ON THOSE LONG TRIPS PROMOTING MY FIRST ALBUMS, Trina’s cousin Joy would tag along. If you let her tell it, Joy, my wife to be, will say she was offended that I even contemplated hitting on her. The woman was a mahogany queen. I used to see her with Trina all the time, but I was too busy in the streets to try my hand at holding down a relationship. Besides, Joy wouldn’t have tolerated my large appetite for the ladies.
But she was a chocolate sundae this brother had to go add a banana to. Joy had the Miami attitude, but with a more laid-back round-the-way-girl aura. She was the kind of girl you could just kick back with at the beach. She wasn’t trying to be a diva. I knew if I was going to continue in the rap game, I needed an anchor. More important, I needed somebody that was levelheaded enough to cope with the pressures that come with dating a rapper. Joy never got insecure and jealous when we were promoting in strip clubs. She even befriended the strippers when they came over to hang all over us. Joy realized it was part of the game plan we came up with. She was a team player. Now don’t get me wrong. My wife isn’t a pushover. She’s won’t lose her cool often, but when she does, you better run for cover.
I could teach folks a thing or two about love. Love is about friendship. It isn’t about who’s wrong or right, to gain power or control over the other person. It’s about two people getting together to make something sane happen in this crazy, messed-up place we call earth. The first thing anyone who wants to love someone must come to terms with is that no one’s perfect. We all got flaws. Even your beloved pastor got some skeletons in his dusty closet. When you realize that, everything else in the relationship can be worked out. Once the other person’s flaws aren’t things that will make you throw him or her over a bridge, wedding bells will soon be around the corner. Our wedding ceremony was interrupted by me having to whup one dude’s ass, but you get the point. It was hot, the food was running late, and folks got to acting up. Besides the beatdown, the wedding was a beautiful ceremony.

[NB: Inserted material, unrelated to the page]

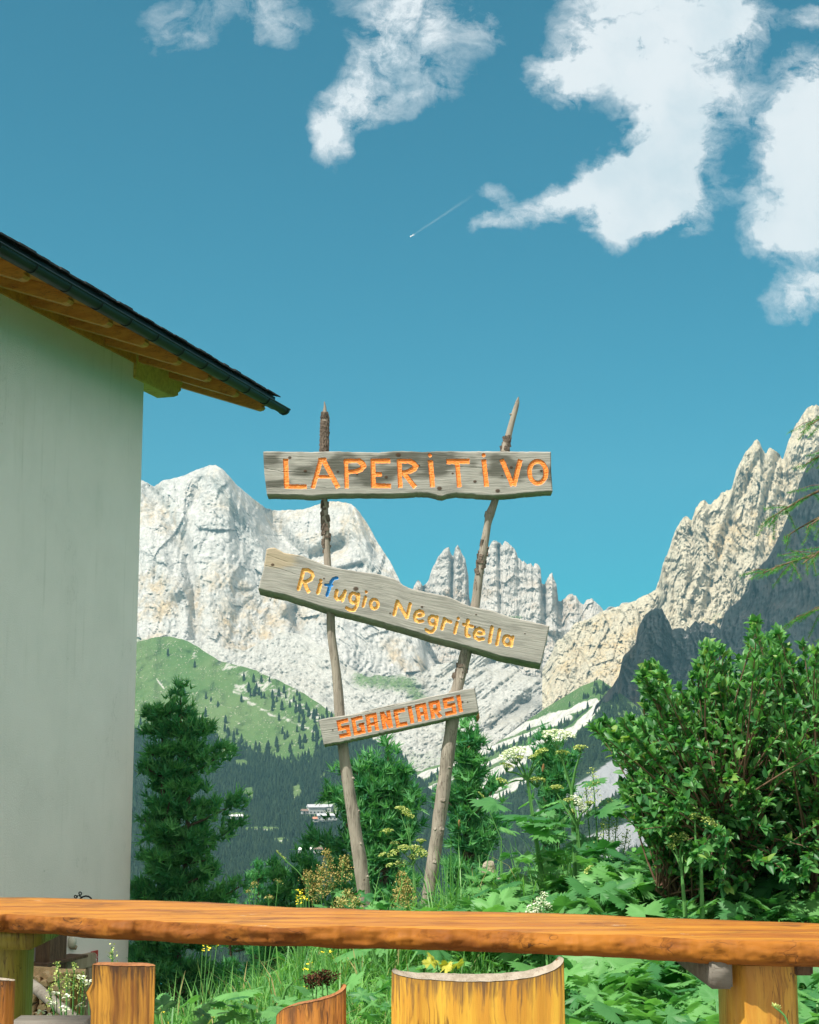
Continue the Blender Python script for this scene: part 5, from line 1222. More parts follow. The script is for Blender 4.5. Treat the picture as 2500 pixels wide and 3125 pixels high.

At first, I wasn’t particularly Joy’s type. She liked the college, suit-and-tie-wearing brothers. Joy didn’t like ex-cons. Not in a million years did Joy see herself dating a guy with my track record. For that reason I liked her. She was innocent to my world. But like the old saying goes, opposites do attract, especially when one of those opposites was as persistent as I was. Every time I told Trina to set me up with Joy, she gave me the whole “Negro, please” look. I kept at it though. Finally, Joy got to know me for the person I was beyond the prison rap sheet. We’ve been best friends ever since.